Mas Cristo era do povo, tinha pai e mãe humildes, discípulos pescadores, amigos
sem estirpe ou linhagem. Ao longo da curta vida prometeu a todos os homens o mesmo e jamais
afirmou ter vindo para salvar alguns. Que me recorde,
não há passagem dos evangelhos onde um sexo se superiorize ao outro. Portanto,
nada de imputarmos o mal à religião, o erro é humano. Fomos nós, homens e
mulheres, que o criámos e mantivemos por séculos (com a ajuda da instituição
igreja, sim; dos homens que a constituíam, quero dizer). Hoje, dá pelo nome de
preconceito e muita gente pensa que está erradicado. Colossal engano, as
mentalidades resistem à mudança como os portugueses de antanho aos castelhanos.

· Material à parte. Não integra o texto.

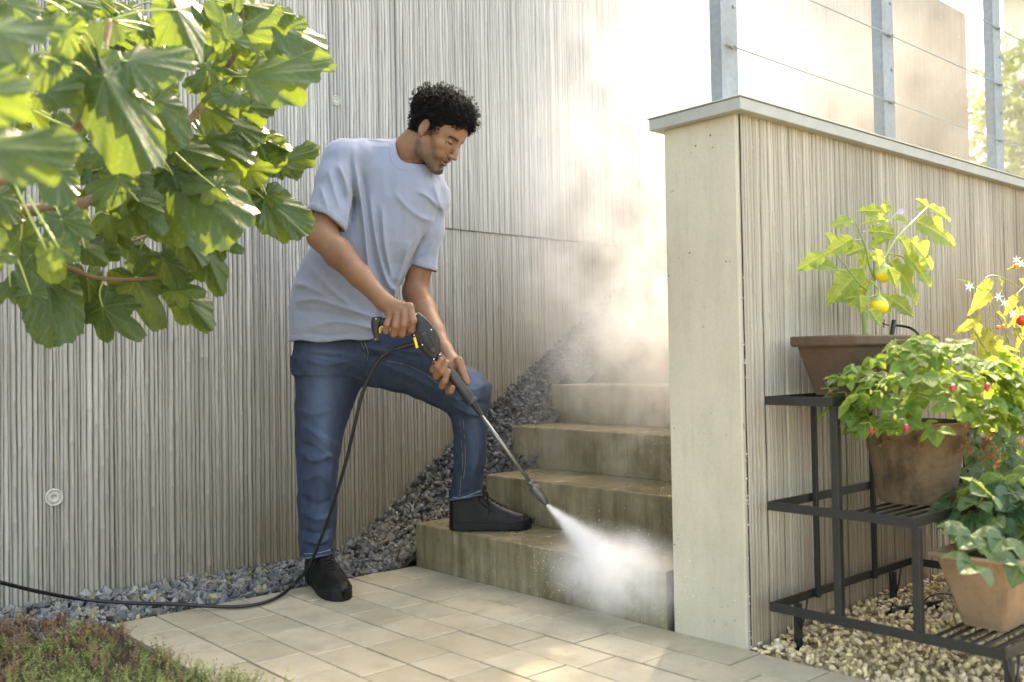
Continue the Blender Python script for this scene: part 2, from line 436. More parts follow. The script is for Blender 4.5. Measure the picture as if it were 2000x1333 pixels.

Todas as
mulheres, de uma forma ou de outra, sentem e sofrem a lonjura da igualdade homem-mulher. E há ainda quem, no século XXI, em Portugal, lhes crie um inferno na terra. A violência doméstica é abuso, causa muito dano que se não vê e só a própria avalia. E mata. Pensem nisto, no primitivismo que ainda existe dentro da espécie.
Mas
há situações em que as mulheres são, de hábito, inadvertidas, elas mesmas sobrepõem os homens, os carregam no colo. Como aconteceu
ontem com o mulherio do balcão.
Oh, bem sei, não havia motivo para tal amargor. Mas apeteceu-me.